Posted by Conservative Soldier on April 1, 2008

An old friend, and I mean really old, thought he would cheer me up by advising me to find a platform for “my voice”.

This was his nice way of saying that everything else I’ve tried in my adult life has either suffered from being trivial or failed, or both, not the least of which is a current Internet retail venture that is notable for how much money it has cost to launch and how little revenue it has generated to date.

My very old friend, I assume, is worried that, if I don’t hurry up, I will soon miss my “window of opportunity”, a.k.a., the period of adulthood prior to the onset of dementia and incontinence. Since his window is narrower than mine, I guess he may know something I do not.

Golfing DAWGI am a 40-something recovering print journalist, who has dabbled in various other “projects” as an independent contractor such as writing scripts for live television, ghost writing two really lame books for children about now-aging athletes, working as a magazine correspondent, freelance public relations and, ever so briefly, athlete management. And then there is the retail web site targeting affluent wine collectors. There are either too many entities selling premium wine online or not enough affluent wine consumers, or both.  

Since I do have fairly strong opinions about the sorry state of the world, liberals and ultra-liberals, airline employees, the suffocating march of political correctness and golf — in no particular order — and, as I do not find myself with a talk radio show, I’ve decided to start blogging.

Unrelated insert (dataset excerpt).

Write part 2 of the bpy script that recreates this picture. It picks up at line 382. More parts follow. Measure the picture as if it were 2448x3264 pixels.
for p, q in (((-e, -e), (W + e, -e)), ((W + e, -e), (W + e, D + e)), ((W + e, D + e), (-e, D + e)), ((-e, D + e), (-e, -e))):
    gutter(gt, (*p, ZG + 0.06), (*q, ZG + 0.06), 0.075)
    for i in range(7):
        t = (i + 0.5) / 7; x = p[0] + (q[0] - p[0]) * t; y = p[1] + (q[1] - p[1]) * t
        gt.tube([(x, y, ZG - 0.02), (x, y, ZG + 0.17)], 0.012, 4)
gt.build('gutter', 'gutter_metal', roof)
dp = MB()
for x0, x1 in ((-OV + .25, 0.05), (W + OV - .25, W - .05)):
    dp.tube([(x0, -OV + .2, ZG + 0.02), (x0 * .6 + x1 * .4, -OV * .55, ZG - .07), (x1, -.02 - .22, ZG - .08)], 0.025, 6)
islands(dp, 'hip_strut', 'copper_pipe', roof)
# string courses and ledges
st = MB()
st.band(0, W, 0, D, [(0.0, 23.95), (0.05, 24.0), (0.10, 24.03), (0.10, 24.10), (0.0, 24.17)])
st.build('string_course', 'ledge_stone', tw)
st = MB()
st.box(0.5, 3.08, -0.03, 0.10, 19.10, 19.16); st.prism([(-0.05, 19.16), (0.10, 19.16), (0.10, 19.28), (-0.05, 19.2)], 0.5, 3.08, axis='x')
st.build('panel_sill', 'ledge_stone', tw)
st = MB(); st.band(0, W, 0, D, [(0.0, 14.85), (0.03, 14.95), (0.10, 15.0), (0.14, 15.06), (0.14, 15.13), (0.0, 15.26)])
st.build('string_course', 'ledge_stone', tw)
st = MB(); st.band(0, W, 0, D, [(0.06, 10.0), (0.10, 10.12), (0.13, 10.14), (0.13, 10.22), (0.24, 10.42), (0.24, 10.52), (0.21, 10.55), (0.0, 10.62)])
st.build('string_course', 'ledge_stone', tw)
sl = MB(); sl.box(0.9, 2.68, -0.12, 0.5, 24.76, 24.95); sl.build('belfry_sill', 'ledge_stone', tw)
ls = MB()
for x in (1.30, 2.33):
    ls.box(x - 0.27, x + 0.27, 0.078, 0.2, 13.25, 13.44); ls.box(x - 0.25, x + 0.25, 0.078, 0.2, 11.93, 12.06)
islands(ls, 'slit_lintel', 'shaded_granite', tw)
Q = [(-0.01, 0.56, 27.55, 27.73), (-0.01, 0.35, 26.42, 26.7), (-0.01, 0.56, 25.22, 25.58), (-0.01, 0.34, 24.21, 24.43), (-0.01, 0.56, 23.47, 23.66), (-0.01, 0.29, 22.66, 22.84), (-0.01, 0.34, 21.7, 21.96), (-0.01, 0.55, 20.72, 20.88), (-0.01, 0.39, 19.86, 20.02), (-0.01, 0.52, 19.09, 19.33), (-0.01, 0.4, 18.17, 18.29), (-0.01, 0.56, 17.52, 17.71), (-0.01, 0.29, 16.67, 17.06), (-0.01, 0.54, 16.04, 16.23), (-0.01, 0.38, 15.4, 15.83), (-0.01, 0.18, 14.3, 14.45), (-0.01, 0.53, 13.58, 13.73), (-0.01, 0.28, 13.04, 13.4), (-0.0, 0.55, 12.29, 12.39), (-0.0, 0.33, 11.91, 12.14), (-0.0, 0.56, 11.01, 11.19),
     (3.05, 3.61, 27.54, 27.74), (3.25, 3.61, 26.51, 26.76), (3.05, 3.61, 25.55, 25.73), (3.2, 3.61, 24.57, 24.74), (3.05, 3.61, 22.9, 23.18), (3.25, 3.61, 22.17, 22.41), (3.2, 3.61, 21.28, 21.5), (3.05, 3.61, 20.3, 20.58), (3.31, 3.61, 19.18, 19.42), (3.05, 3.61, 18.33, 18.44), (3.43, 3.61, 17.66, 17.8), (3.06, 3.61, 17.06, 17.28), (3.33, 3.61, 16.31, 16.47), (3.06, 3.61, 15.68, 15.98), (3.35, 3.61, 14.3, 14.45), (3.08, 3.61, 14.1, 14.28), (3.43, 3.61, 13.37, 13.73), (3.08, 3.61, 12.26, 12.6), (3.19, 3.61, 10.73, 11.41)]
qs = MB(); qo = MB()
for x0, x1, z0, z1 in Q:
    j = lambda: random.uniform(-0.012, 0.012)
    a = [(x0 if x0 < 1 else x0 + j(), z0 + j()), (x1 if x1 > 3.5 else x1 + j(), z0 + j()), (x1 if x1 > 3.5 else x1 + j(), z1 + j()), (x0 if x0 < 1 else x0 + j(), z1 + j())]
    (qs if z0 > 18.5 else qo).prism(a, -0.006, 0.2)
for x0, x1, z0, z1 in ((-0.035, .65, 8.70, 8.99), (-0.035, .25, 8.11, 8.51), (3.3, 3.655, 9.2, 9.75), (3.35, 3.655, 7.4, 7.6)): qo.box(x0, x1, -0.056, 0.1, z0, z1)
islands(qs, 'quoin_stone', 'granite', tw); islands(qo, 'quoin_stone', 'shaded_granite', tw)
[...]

This is my second blog, for the record. The first (“www.hinsdalecellars.com/vintelligence) is alive and well and accessible by clicking here. This is a blog about my travels related to fine dining, wine and other related topics. I am planning to populate Conservative Soldier with selected posts from the Vintelligence blog, which may provide a glimpse of my kinder, gentler side. (Not my best side, for sure). 

The problem with a food, wine and travel blog is that it does not offer the latitude to let me go off on Hillary Clinton or Nancy Pelosi, and Lord knows I would rather clobber one of them than be overly critical of a restaurant sommelier who was a little slow with the corkscrew.

I debated for nearly one hour about what to call my new blog. My first choice was D.A.W.G., an acronym for Disgusted, Angry White Guys. (We are not in any way affiliated with mascots or fans of the University of Georgia, but any angry white guys who are also UGA alums are welcome to join the jubilee, such as it is).

But Conservative Soldier won the day because the numerous challenges we face require the convictions of a true conservative and the discipline of a warrior. 

Welcome to a small corner of the universe where clear thought, unabridged malice toward stupidity, and intolerance of hypocrisy and deception can thrive, and where shelter awaits fellow Conservative Soldiers (and DAWGs) of all ages.